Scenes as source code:

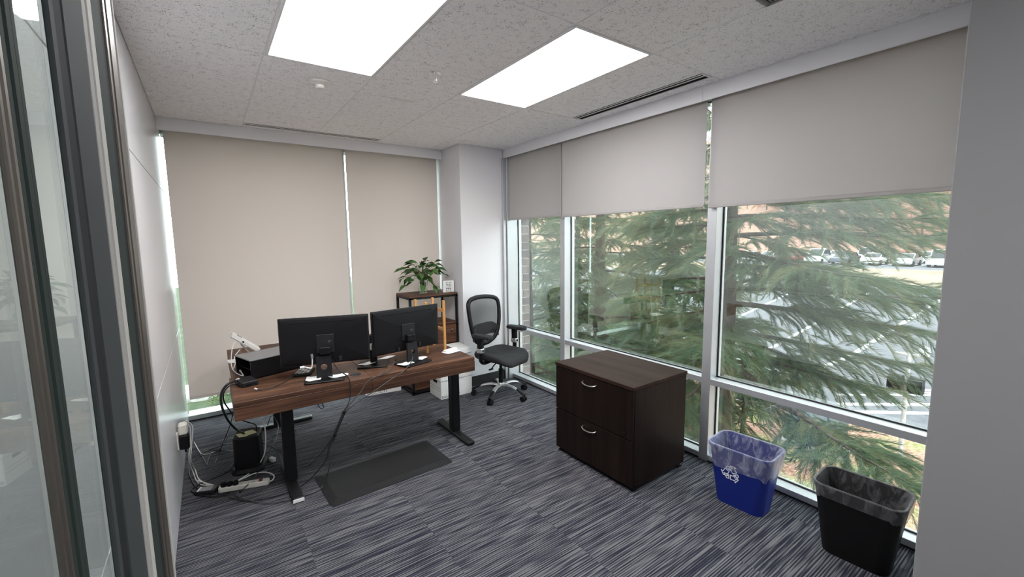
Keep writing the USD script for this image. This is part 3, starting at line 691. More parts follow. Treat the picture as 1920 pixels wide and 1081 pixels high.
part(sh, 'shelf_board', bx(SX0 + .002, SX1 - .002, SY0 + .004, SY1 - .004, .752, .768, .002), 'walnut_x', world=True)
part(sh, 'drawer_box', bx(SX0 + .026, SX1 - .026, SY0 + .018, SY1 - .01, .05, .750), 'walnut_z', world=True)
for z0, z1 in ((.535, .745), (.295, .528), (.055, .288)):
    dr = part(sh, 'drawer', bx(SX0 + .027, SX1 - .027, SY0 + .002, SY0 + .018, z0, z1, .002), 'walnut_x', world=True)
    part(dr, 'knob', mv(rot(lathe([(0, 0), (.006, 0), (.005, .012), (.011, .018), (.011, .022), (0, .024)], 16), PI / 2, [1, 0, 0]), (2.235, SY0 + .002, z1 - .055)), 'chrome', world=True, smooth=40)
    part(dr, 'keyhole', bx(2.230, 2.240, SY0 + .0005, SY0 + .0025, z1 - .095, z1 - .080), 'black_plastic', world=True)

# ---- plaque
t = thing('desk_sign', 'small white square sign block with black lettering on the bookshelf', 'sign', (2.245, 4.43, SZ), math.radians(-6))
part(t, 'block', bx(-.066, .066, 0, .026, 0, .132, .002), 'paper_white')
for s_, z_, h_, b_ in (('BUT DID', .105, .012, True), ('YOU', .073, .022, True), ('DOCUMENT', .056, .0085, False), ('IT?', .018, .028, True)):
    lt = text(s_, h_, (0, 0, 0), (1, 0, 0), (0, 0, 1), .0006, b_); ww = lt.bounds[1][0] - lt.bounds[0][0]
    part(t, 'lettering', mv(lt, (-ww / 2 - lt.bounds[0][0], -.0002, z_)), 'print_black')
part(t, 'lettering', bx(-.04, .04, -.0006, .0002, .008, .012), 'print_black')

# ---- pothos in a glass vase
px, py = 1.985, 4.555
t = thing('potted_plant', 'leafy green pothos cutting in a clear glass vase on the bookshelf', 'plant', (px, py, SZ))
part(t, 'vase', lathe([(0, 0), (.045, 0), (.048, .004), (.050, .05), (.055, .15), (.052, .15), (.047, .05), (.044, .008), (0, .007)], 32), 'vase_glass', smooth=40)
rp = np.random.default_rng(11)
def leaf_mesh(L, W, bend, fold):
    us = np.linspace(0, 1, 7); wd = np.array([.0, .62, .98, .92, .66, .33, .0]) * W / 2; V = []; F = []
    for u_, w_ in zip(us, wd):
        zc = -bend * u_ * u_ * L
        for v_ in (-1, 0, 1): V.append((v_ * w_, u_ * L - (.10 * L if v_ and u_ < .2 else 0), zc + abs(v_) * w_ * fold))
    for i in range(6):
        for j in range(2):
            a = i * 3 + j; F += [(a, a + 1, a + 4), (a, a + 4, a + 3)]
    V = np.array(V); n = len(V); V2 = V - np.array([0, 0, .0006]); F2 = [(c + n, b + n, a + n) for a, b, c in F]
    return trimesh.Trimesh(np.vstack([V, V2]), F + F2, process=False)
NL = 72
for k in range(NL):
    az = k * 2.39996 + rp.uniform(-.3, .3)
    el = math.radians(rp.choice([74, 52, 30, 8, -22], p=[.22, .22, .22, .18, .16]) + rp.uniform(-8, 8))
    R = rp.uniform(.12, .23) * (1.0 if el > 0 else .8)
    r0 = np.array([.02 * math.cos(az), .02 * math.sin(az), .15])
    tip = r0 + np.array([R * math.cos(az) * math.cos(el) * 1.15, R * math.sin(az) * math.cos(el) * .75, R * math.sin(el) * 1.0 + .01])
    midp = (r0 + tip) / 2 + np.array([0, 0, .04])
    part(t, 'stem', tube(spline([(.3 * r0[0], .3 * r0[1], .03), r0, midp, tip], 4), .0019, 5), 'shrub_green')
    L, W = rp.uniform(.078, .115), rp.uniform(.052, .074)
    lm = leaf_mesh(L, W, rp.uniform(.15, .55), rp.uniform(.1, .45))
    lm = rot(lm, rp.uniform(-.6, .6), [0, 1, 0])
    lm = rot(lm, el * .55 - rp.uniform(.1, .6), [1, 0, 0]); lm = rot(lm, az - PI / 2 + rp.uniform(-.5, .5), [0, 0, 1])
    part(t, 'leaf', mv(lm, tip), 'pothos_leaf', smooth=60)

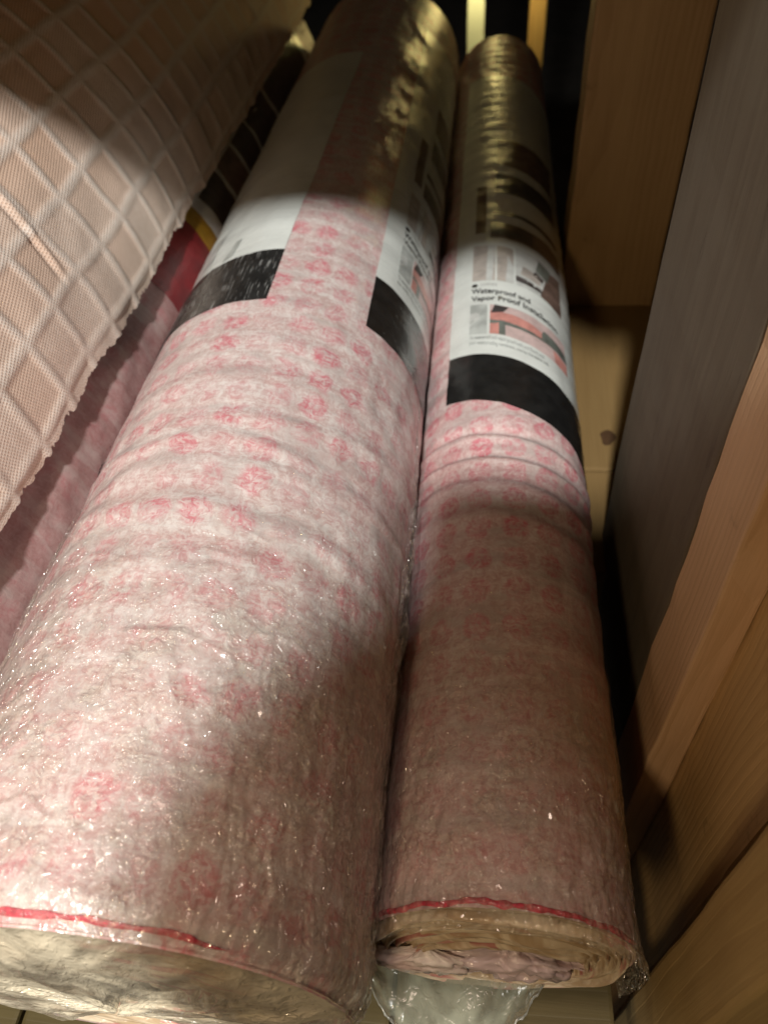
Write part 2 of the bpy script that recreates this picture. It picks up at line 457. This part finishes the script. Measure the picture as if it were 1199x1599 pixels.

SHORT PROBLEM:
Quote the material in full and exactly; do not carry over its pictures.

EXERCISE ANSWER:
Keep writing the USD script for this image. This is part 3, starting at line 691. More parts follow. Treat the picture as 1920 pixels wide and 1081 pixels high.
part(sh, 'shelf_board', bx(SX0 + .002, SX1 - .002, SY0 + .004, SY1 - .004, .752, .768, .002), 'walnut_x', world=True)
part(sh, 'drawer_box', bx(SX0 + .026, SX1 - .026, SY0 + .018, SY1 - .01, .05, .750), 'walnut_z', world=True)
for z0, z1 in ((.535, .745), (.295, .528), (.055, .288)):
    dr = part(sh, 'drawer', bx(SX0 + .027, SX1 - .027, SY0 + .002, SY0 + .018, z0, z1, .002), 'walnut_x', world=True)
    part(dr, 'knob', mv(rot(lathe([(0, 0), (.006, 0), (.005, .012), (.011, .018), (.011, .022), (0, .024)], 16), PI / 2, [1, 0, 0]), (2.235, SY0 + .002, z1 - .055)), 'chrome', world=True, smooth=40)
    part(dr, 'keyhole', bx(2.230, 2.240, SY0 + .0005, SY0 + .0025, z1 - .095, z1 - .080), 'black_plastic', world=True)

# ---- plaque
t = thing('desk_sign', 'small white square sign block with black lettering on the bookshelf', 'sign', (2.245, 4.43, SZ), math.radians(-6))
part(t, 'block', bx(-.066, .066, 0, .026, 0, .132, .002), 'paper_white')
for s_, z_, h_, b_ in (('BUT DID', .105, .012, True), ('YOU', .073, .022, True), ('DOCUMENT', .056, .0085, False), ('IT?', .018, .028, True)):
    lt = text(s_, h_, (0, 0, 0), (1, 0, 0), (0, 0, 1), .0006, b_); ww = lt.bounds[1][0] - lt.bounds[0][0]
    part(t, 'lettering', mv(lt, (-ww / 2 - lt.bounds[0][0], -.0002, z_)), 'print_black')
part(t, 'lettering', bx(-.04, .04, -.0006, .0002, .008, .012), 'print_black')

# ---- pothos in a glass vase
px, py = 1.985, 4.555
t = thing('potted_plant', 'leafy green pothos cutting in a clear glass vase on the bookshelf', 'plant', (px, py, SZ))
part(t, 'vase', lathe([(0, 0), (.045, 0), (.048, .004), (.050, .05), (.055, .15), (.052, .15), (.047, .05), (.044, .008), (0, .007)], 32), 'vase_glass', smooth=40)
rp = np.random.default_rng(11)
def leaf_mesh(L, W, bend, fold):
    us = np.linspace(0, 1, 7); wd = np.array([.0, .62, .98, .92, .66, .33, .0]) * W / 2; V = []; F = []
    for u_, w_ in zip(us, wd):
        zc = -bend * u_ * u_ * L
        for v_ in (-1, 0, 1): V.append((v_ * w_, u_ * L - (.10 * L if v_ and u_ < .2 else 0), zc + abs(v_) * w_ * fold))
    for i in range(6):
        for j in range(2):
            a = i * 3 + j; F += [(a, a + 1, a + 4), (a, a + 4, a + 3)]
    V = np.array(V); n = len(V); V2 = V - np.array([0, 0, .0006]); F2 = [(c + n, b + n, a + n) for a, b, c in F]
    return trimesh.Trimesh(np.vstack([V, V2]), F + F2, process=False)
NL = 72
for k in range(NL):
    az = k * 2.39996 + rp.uniform(-.3, .3)
    el = math.radians(rp.choice([74, 52, 30, 8, -22], p=[.22, .22, .22, .18, .16]) + rp.uniform(-8, 8))
    R = rp.uniform(.12, .23) * (1.0 if el > 0 else .8)
    r0 = np.array([.02 * math.cos(az), .02 * math.sin(az), .15])
    tip = r0 + np.array([R * math.cos(az) * math.cos(el) * 1.15, R * math.sin(az) * math.cos(el) * .75, R * math.sin(el) * 1.0 + .01])
    midp = (r0 + tip) / 2 + np.array([0, 0, .04])
    part(t, 'stem', tube(spline([(.3 * r0[0], .3 * r0[1], .03), r0, midp, tip], 4), .0019, 5), 'shrub_green')
    L, W = rp.uniform(.078, .115), rp.uniform(.052, .074)
    lm = leaf_mesh(L, W, rp.uniform(.15, .55), rp.uniform(.1, .45))
    lm = rot(lm, rp.uniform(-.6, .6), [0, 1, 0])
    lm = rot(lm, el * .55 - rp.uniform(.1, .6), [1, 0, 0]); lm = rot(lm, az - PI / 2 + rp.uniform(-.5, .5), [0, 0, 1])
    part(t, 'leaf', mv(lm, tip), 'pothos_leaf', smooth=60)

Write part 2 of the bpy script that recreates this picture. It picks up at line 457. This part finishes the script. Measure the picture as if it were 1199x1599 pixels.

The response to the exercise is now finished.